To be done -
Print nothing but the lines from the start of the listing below through the line that contains "for n in (1, 2, 3): decoiler(XC[n], n)". Do not include the pictures.

---------- Recorded information

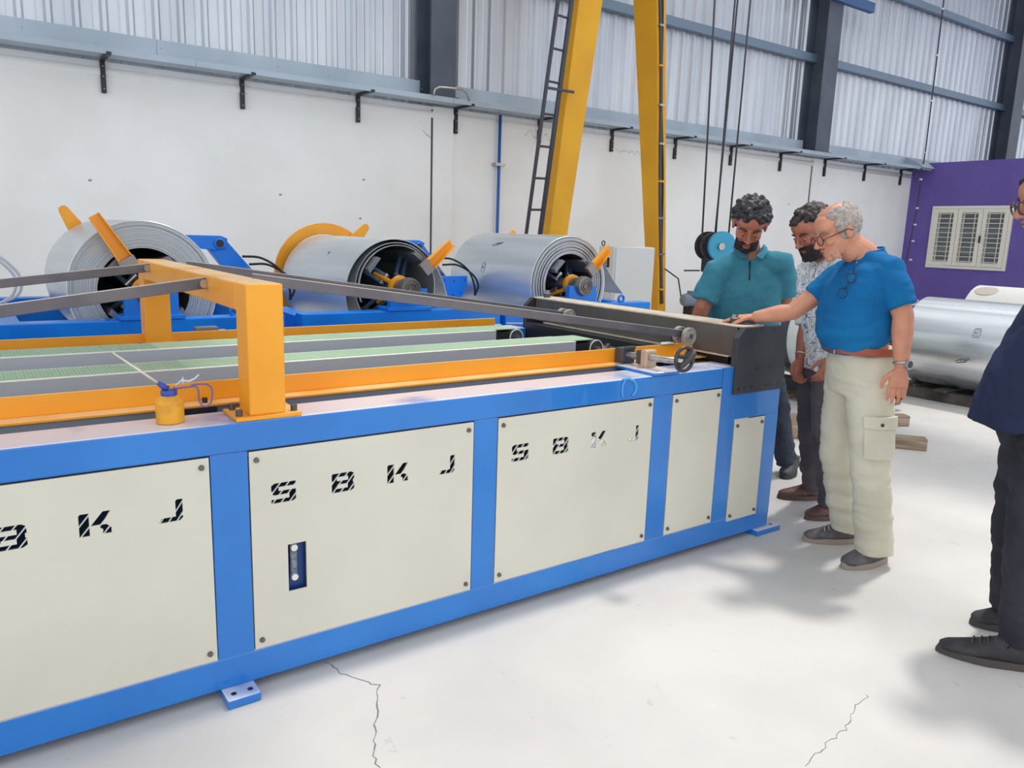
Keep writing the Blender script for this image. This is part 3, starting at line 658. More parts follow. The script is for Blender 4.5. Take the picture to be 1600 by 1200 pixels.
    MB().prism([(ex-.3, .90), (ex+.3, .90), (ex+.25, 1.0), (ex-.05, 1.0)], 'y', 6.15, 6.32).build('arm_bracket', B, d, bevel=.004)
    for k in range(2):
        pts = [(ex+.12+.05*k, 6.1, 1.26-.06*k), (ex+.25+.05*k, 6.05, 1.25-.05*k), (ex+.38+.05*k, 6.0, 1.16-.04*k), (ex+.44+.04*k, 5.98, 1.02), (ex+.44, 5.97, .93)]
        MB().hose(pts, .009, n=8).build('hydraulic_hose', RUB, d, smooth=True)
    MB().torus((xc+.50, 5.07, .955), (0, 1, 0), .03, .011, n=24, m=8).build('lifting_eye', B, d, smooth=True)
    MB().tube([(xc-.8, 4.985, .80), (xc-.3, 4.98, .775), (xc+.2, 4.98, .80), (xc+.8, 4.985, .79)], .006, n=6).build('air_line', mat('line_white', (206, 208, 214), .5), d, smooth=True)
    return d
XC = {1: .93, 2: 2.65, 3: 4.30}
d4 = decoiler(-.79, 4, True)
m = MB().prism([(.08, 1.24), (-.1, 1.0), (-.1, .9), (.16, .9), (.16, 1.1)], 'y', 6.15, 6.3).build('swing_arm_post', BLUE2, d4, bevel=.006)
for k in range(2): MB().hose([(.08+.03*k, 6.1, 1.3), (.2+.035*k, 6.08, 1.24), (.3+.03*k, 6.06, 1.12), (.28+.03*k, 6.05, 1.0), (.17, 6.04, .93)], .009, n=8).build('hydraulic_hose', mat('hose_grey', (190, 192, 200), .4), d4, smooth=True)
for n in (1, 2, 3): decoiler(XC[n], n)

wrapm = mat('coil_edge_wraps', (176, 180, 184), .38, .5)
nt = wrapm.node_tree; b_ = nt.nodes['Principled BSDF']
tcn = [n for n in nt.nodes if n.type == 'TEX_COORD'][0]
sx = nt.nodes.new('ShaderNodeSeparateXYZ'); cbx = nt.nodes.new('ShaderNodeCombineXYZ'); ln = nt.nodes.new('ShaderNodeVectorMath'); ln.operation = 'LENGTH'
mu = nt.nodes.new('ShaderNodeMath'); mu.operation = 'MULTIPLY'; mu.inputs[1].default_value = 2*PI/.0062; si = nt.nodes.new('ShaderNodeMath'); si.operation = 'SINE'
n1 = nt.nodes.new('ShaderNodeTexNoise'); n1.noise_dimensions = '1D'; n1.inputs['Scale'].default_value = 140; n1.inputs['Detail'].default_value = 3
ad = nt.nodes.new('ShaderNodeMath'); ad.operation = 'MULTIPLY_ADD'; ad.inputs[1].default_value = .5; 
rp = nt.nodes.new('ShaderNodeValToRGB'); rp.color_ramp.elements[0].position = .05; rp.color_ramp.elements[0].color = rgb((136, 140, 146)); rp.color_ramp.elements[1].position = .8; rp.color_ramp.elements[1].color = rgb((214, 218, 221))
nt.links.new(tcn.outputs['Object'], sx.inputs[0]); nt.links.new(sx.outputs[0], cbx.inputs[0]); nt.links.new(sx.outputs[2], cbx.inputs[2]); nt.links.new(cbx.outputs[0], ln.inputs[0])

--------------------

Answer -
Keep writing the Blender script for this image. This is part 3, starting at line 658. More parts follow. The script is for Blender 4.5. Take the picture to be 1600 by 1200 pixels.
    MB().prism([(ex-.3, .90), (ex+.3, .90), (ex+.25, 1.0), (ex-.05, 1.0)], 'y', 6.15, 6.32).build('arm_bracket', B, d, bevel=.004)
    for k in range(2):
        pts = [(ex+.12+.05*k, 6.1, 1.26-.06*k), (ex+.25+.05*k, 6.05, 1.25-.05*k), (ex+.38+.05*k, 6.0, 1.16-.04*k), (ex+.44+.04*k, 5.98, 1.02), (ex+.44, 5.97, .93)]
        MB().hose(pts, .009, n=8).build('hydraulic_hose', RUB, d, smooth=True)
    MB().torus((xc+.50, 5.07, .955), (0, 1, 0), .03, .011, n=24, m=8).build('lifting_eye', B, d, smooth=True)
    MB().tube([(xc-.8, 4.985, .80), (xc-.3, 4.98, .775), (xc+.2, 4.98, .80), (xc+.8, 4.985, .79)], .006, n=6).build('air_line', mat('line_white', (206, 208, 214), .5), d, smooth=True)
    return d
XC = {1: .93, 2: 2.65, 3: 4.30}
d4 = decoiler(-.79, 4, True)
m = MB().prism([(.08, 1.24), (-.1, 1.0), (-.1, .9), (.16, .9), (.16, 1.1)], 'y', 6.15, 6.3).build('swing_arm_post', BLUE2, d4, bevel=.006)
for k in range(2): MB().hose([(.08+.03*k, 6.1, 1.3), (.2+.035*k, 6.08, 1.24), (.3+.03*k, 6.06, 1.12), (.28+.03*k, 6.05, 1.0), (.17, 6.04, .93)], .009, n=8).build('hydraulic_hose', mat('hose_grey', (190, 192, 200), .4), d4, smooth=True)
for n in (1, 2, 3): decoiler(XC[n], n)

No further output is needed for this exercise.